### Exercise description
Only the lines from the start of the data through the line containing "o['kind'] = 'structure'" should be written out, exactly as they are, with both ends included and the pictures left out.
---
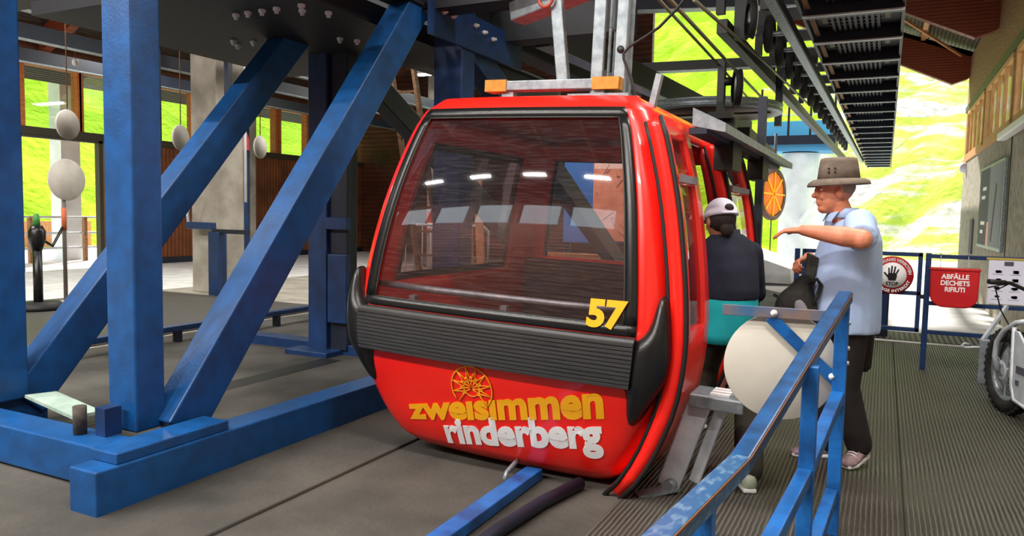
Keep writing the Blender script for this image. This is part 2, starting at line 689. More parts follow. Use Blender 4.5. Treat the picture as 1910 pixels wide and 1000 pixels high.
# rubber mats: separate laid panels
def mat_panel(name, x0, y0, x1, y1, mt, label, group):
    mbx = MB()
    mbx.b2((x0, y0, -0.004), (x1, y1, 0.006))
    o_ = mbx.build(name, mt)
    o_['kind'] = 'structure'
    return o_
mat_panel('floor_mat', -1.18, -2.0, 0.155, 10.3, 'mat', '', '')
mat_panel('floor_mat', 0.165, -2.0, 1.58, 10.3, 'mat', '', '')
mat_panel('floor_mat', -1.18, 10.55, 1.58, 11.3, 'mat_far', '', '')
mb = MB()
mb.b2((-11.6, 1.0, -0.004), (-7.45, 9.0, 0.02))
o = mb.build('floor_mat', 'mat')
o['kind'] = 'structure'

def hill(x, y):
    h = 0.0
    cr = 14 + max(0, min(1, (-4 - x) / 14)) * 40
    h = max(h, min(cr, 0.62 * (y - 34 + 0.25 * max(0, x))))
    if x < -26:
        h = max(h, min(55, 0.55 * (-26 - x)))
    if x > 5:
        h = max(h, min(16, 0.75 * (x - 5)) * min(1, max(0, (y - 4) / 5)))
    if h > 0.02:
        h += 0.45 * math.sin(x * 0.7 + y * 0.31) * min(1, h) + 0.3 * math.sin(x * 1.9 - y * 1.1) * min(1, h) + random.uniform(-0.12, 0.12) * min(1, h)
    return max(h, 0) - 0.12
xs = [-110 + i * 2.0 for i in range(40)] + [-30 + i * 1.0 for i in range(31)] + [1 + i * 1.0 for i in range(40)]
ys = [-30 + i * 3.0 for i in range(20)] + [30 + i * 1.2 for i in range(40)] + [78 + i * 3.0 for i in range(20)]
mb = MB()
mb.grid(lambda u, v: (u, v, hill(u, v)), [x for x in xs if x <= -3], ys)
o = struct('hillside_meadow', mb, 'grass', fixn=False)
mb = MB()
mb.grid(lambda u, v: (u, v, hill(u, v)), [x for x in xs if x >= -4], ys)
o = struct('hillside_slope', mb, 'slope', fixn=False)

# ------------------------------------------------------------------ right wall
XR = 1.6
mb = MB()
mb.b2((XR, -9, -0.06), (XR + 0.1, 20.7, 2.9))
struct('wall_right', mb, 'concrete_wall')
mb = MB()
for (a, b) in ((-9, 9.7), (13.05, 13.4), (16.7, 17.05), (20.25, 20.7)):
    mb.b2((XR, a, 2.9), (XR + 0.07, b, 4.02))
mb.b2((XR, -9, 4.02), (XR + 0.2, 20.7, 5.3))
struct('wall_right_upper', mb, 'wood_grey')
mb = MB()
mb.b2((XR - 0.03, -9, 2.86), (XR, 20.7, 2.95))
struct('trim_1', mb, 'wood_pale')
mb = MB()
mb.b2((XR - 0.03, -9, 4.03), (XR, 20.7, 4.16))
struct('trim_2', mb, 'post_dk')
n = 1
for (a, b) in ((9.7, 13.05), (13.4, 16.7), (17.05, 20.25)):
    mb = MB()
    mb.b2((XR - 0.02, a, 2.95), (XR + 0.06, b, 3.03)).b2((XR - 0.02, a, 3.94), (XR + 0.06, b, 4.02))
    for k in range(5):
        y = a + (b - a) * k / 4
        mb.b2((XR - 0.015, y - 0.05, 3.03), (XR + 0.03, y + 0.05, 3.94))
    w = struct('window_%d' % n, mb, 'wood_pale')
    mb = MB()
    mb.b2((XR + 0.035, a + .02, 3.0), (XR + 0.04, b - .02, 3.97))
    mb.build('pane', 'glass', w)
    n += 1

# ------------------------------------------------------------------ left wall
XL = -17.0
mb = MB()
mb.b2((XL - 0.2, 12.05, 0), (XL, 22, 3.05))
struct('wall_left', mb, 'wood')
mb = MB()
mb.b2((XL - 0.2, -9, 4.65), (XL, 22, 9.5))
struct('wall_left_upper', mb, 'wood_h')
mb = MB()
mb.b2((XL - 0.2, -9, 0), (XL, 6.0, 4.65))
struct('wall_left_near', mb, 'wood_h')
mb = MB()
mb.b2((XL - 0.22, 6.0, 3.03), (XL + 0.06, 22, 3.2))
struct('trim_3', mb, 'post_dk')
mb = MB()
mb.b2((XL, 12.05, 0), (XL + 0.05, 22, 0.16))
struct('baseboard_left', mb, 'navy')
for (a, b) in ((6.2, 7.5), (7.65, 8.75), (8.9, 9.95), (10.15, 11.35), (11.5, 13.1), (13.3, 14.6), (14.8, 16.7), (16.9, 17.7), (17.95, 19.1), (19.3, 20.4), (20.6, 21.7)):
    mb = MB()
    mb.b2((XL - 0.2, a - 0.1, 3.2), (XL + 0.03, a, 4.65)).b2((XL - 0.2, b, 3.2), (XL + 0.03, b + 0.1, 4.65))
    mb.b2((XL - 0.15, a, 4.55), (XL + 0.01, b, 4.65))
    w = struct('window_%d' % n, mb, 'wood_or' if b > 11 else 'post_dk')
    mb = MB()
    mb.b2((XL - 0.1, a, 3.2), (XL - 0.09, b, 4.55))
    mb.build('pane', 'glass', w)
    n += 1
for (a, b) in ((6.1, 10.0), (10.0, 11.95)):
    mb = MB()
    mb.b2((XL - 0.12, a, 0), (XL + 0.04, a + 0.05, 3.03)).b2((XL - 0.12, b - 0.1, 0), (XL + 0.04, b, 3.03))
    mb.b2((XL - 0.12, a, 2.97), (XL + 0.04, b, 3.03))
    w = struct('window_%d' % n, mb, 'post_dk')
    n += 1

# concrete columns of the hall
def column(x, y, w, d, h, label):
    mbx = MB()
    mbx.b2((x, y, 0), (x + w, y + d, h))
    o_ = mbx.build('concrete_column', 'concrete_lt', bevel=0.02)
    o_['kind'] = 'structure'
    return o_
column(-10.98, 9.4, 0.62, 0.62, 7.2, '')
column(-10.98, 17.0, 0.62, 0.62, 7.2, '')
column(-16.98, 15.8, 0.5, 0.6, 7.2, '')

# end wall (left half) and rear wall with its band of windows
mb = MB()
mb.b2((-17.2, 22, 0), (-6.4, 22.2, 8.2))
struct('wall_back', mb, 'wood_h')
mb = MB()
YB = -5.5
mb.b2((-17.2, YB - 0.2, 0), (1.85, YB, 5.5)).b2((-17.2, YB - 0.2, 6.5), (1.85, YB, 9.8))
for k in range(11):
    x = -17.0 + k * 1.75
    mb.b2((x - 0.17, YB - 0.2, 5.5), (x + 0.17, YB, 6.5))
struct('wall_front', mb, 'wood_h')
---
### Result of this exercise
Keep writing the Blender script for this image. This is part 2, starting at line 689. More parts follow. Use Blender 4.5. Treat the picture as 1910 pixels wide and 1000 pixels high.
# rubber mats: separate laid panels
def mat_panel(name, x0, y0, x1, y1, mt, label, group):
    mbx = MB()
    mbx.b2((x0, y0, -0.004), (x1, y1, 0.006))
    o_ = mbx.build(name, mt)
    o_['kind'] = 'structure'
    return o_
mat_panel('floor_mat', -1.18, -2.0, 0.155, 10.3, 'mat', '', '')
mat_panel('floor_mat', 0.165, -2.0, 1.58, 10.3, 'mat', '', '')
mat_panel('floor_mat', -1.18, 10.55, 1.58, 11.3, 'mat_far', '', '')
mb = MB()
mb.b2((-11.6, 1.0, -0.004), (-7.45, 9.0, 0.02))
o = mb.build('floor_mat', 'mat')
o['kind'] = 'structure'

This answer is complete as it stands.